Aim of the exercise
Filter the data for lines with the word "scene", then copy every line so identified.

--- Begin Information supplied ---

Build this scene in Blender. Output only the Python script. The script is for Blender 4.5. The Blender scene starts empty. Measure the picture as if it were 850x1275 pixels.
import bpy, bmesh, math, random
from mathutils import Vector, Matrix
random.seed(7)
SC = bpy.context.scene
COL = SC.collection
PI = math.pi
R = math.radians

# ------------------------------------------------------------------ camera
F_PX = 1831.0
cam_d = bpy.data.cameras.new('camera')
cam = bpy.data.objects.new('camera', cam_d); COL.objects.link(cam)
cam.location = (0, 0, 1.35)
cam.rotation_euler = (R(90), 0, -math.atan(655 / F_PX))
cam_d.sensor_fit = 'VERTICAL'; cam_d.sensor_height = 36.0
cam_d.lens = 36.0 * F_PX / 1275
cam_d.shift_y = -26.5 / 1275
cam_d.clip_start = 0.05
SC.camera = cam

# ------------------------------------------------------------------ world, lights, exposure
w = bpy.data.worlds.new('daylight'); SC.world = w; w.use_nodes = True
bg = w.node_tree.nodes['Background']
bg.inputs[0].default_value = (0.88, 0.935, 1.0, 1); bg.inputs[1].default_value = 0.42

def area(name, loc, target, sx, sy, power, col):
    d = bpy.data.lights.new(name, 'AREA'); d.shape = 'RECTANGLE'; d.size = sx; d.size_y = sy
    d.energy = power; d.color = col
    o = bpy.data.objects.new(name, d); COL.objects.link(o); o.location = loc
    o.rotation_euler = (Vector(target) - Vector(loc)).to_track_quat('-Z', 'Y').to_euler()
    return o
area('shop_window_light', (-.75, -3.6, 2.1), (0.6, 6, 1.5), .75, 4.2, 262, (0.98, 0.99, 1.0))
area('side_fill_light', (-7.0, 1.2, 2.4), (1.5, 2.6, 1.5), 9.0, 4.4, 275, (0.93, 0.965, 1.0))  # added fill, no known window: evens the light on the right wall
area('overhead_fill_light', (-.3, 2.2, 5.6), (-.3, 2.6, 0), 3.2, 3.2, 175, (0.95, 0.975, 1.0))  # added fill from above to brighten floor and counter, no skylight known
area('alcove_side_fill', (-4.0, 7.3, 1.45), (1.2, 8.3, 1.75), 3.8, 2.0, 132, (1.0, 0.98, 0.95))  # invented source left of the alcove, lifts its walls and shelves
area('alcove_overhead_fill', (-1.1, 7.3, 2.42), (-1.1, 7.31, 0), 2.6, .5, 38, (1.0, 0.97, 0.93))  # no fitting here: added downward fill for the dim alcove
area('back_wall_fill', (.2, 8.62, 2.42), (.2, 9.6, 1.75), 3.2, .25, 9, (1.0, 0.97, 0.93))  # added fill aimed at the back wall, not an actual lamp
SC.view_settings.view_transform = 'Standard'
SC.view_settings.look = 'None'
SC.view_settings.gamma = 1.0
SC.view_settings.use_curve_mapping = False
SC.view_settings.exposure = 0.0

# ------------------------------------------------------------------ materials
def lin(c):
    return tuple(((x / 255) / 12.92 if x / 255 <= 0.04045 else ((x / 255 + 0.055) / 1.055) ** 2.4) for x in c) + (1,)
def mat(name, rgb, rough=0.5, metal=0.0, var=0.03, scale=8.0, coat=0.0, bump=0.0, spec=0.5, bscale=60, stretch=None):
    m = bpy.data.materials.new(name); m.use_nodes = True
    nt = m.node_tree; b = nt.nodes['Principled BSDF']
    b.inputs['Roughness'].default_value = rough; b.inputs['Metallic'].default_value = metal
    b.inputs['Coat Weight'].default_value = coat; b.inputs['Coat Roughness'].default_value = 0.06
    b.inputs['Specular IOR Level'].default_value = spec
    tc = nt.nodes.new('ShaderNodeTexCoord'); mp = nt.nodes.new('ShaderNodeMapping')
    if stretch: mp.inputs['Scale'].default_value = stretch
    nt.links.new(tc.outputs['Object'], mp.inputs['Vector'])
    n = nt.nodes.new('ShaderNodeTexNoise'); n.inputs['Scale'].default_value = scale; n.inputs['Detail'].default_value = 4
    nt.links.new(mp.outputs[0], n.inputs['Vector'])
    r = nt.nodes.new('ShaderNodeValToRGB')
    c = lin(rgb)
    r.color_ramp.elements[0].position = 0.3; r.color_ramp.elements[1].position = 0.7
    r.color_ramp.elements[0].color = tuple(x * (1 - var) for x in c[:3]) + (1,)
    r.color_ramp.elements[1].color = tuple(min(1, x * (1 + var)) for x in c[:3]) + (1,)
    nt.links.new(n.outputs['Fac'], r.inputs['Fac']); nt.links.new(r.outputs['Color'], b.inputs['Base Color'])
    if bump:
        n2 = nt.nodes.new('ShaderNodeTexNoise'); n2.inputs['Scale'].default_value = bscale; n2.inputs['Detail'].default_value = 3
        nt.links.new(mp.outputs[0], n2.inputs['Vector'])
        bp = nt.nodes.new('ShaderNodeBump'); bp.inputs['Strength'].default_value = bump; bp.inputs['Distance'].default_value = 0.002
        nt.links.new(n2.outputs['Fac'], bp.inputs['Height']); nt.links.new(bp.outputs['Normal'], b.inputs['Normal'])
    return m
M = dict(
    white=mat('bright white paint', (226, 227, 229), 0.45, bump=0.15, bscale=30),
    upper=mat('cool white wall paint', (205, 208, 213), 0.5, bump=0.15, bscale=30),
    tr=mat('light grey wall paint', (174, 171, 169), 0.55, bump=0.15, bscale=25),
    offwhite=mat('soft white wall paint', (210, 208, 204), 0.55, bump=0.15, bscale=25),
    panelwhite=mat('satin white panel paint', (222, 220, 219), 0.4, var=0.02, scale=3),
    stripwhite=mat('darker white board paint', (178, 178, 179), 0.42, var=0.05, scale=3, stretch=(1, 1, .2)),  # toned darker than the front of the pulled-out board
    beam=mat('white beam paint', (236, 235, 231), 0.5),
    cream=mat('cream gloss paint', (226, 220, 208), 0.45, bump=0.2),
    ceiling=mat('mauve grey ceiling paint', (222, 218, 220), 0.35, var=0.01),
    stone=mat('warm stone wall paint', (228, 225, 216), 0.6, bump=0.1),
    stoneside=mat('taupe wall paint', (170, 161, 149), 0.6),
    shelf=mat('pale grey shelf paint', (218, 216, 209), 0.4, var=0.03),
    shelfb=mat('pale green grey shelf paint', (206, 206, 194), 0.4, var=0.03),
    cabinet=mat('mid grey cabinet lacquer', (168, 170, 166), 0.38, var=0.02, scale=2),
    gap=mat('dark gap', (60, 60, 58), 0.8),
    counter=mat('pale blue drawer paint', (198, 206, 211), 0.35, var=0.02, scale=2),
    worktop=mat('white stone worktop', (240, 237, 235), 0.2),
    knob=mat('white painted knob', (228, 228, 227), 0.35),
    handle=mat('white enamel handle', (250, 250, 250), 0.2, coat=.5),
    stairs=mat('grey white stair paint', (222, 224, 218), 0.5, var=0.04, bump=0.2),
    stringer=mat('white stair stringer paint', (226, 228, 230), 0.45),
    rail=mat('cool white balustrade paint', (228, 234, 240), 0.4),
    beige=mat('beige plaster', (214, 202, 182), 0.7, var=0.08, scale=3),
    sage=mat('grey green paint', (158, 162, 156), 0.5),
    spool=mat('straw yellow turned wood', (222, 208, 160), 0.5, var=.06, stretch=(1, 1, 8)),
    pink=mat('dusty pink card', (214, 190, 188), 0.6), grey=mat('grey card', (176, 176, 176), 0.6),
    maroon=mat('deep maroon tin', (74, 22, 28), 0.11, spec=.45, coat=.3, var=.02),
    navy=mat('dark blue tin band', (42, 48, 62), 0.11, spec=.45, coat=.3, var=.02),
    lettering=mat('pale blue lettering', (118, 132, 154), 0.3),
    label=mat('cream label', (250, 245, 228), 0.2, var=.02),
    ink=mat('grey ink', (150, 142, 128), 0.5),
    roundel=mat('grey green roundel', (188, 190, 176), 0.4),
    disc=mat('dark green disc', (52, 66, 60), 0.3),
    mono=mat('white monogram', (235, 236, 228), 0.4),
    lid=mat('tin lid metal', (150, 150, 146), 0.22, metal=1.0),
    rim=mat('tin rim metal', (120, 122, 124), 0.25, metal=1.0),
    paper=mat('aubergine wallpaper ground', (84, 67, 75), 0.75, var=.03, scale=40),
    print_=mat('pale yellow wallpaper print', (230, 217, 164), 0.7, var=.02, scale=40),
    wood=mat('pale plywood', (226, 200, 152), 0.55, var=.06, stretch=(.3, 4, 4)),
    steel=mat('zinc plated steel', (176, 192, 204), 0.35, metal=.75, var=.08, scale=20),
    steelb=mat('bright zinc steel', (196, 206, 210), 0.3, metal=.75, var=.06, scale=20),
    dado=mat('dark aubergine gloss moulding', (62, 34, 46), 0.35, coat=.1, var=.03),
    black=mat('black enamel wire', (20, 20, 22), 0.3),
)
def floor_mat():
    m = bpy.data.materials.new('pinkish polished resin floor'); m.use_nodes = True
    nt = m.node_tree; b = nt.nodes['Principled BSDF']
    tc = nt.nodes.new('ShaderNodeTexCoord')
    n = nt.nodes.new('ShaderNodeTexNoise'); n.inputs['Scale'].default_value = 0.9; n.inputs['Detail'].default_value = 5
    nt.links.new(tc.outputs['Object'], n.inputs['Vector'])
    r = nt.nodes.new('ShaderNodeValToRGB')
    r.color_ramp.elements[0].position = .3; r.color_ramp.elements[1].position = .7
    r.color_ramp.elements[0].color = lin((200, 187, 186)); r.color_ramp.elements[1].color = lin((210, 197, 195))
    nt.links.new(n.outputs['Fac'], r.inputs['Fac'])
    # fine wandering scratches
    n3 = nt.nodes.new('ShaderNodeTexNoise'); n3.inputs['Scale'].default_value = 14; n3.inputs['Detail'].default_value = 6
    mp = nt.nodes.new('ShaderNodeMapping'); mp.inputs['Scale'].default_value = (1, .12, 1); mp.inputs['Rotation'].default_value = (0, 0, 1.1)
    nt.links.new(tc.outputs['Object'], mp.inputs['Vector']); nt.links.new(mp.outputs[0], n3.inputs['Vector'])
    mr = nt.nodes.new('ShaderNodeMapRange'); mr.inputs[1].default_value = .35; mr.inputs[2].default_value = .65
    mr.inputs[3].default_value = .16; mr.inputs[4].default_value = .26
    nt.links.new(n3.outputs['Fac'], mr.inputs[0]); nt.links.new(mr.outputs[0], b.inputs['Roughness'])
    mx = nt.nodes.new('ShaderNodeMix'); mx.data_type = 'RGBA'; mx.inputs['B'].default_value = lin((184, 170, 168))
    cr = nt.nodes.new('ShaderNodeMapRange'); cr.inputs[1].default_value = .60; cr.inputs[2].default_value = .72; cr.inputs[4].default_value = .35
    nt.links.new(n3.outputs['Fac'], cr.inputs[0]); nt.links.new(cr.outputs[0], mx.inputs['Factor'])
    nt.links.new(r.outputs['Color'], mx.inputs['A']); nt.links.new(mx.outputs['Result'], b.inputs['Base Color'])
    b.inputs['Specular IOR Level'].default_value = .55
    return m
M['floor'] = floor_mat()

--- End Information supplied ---

Output below
Build this scene in Blender. Output only the Python script. The script is for Blender 4.5. The Blender scene starts empty. Measure the picture as if it were 850x1275 pixels.
SC = bpy.context.scene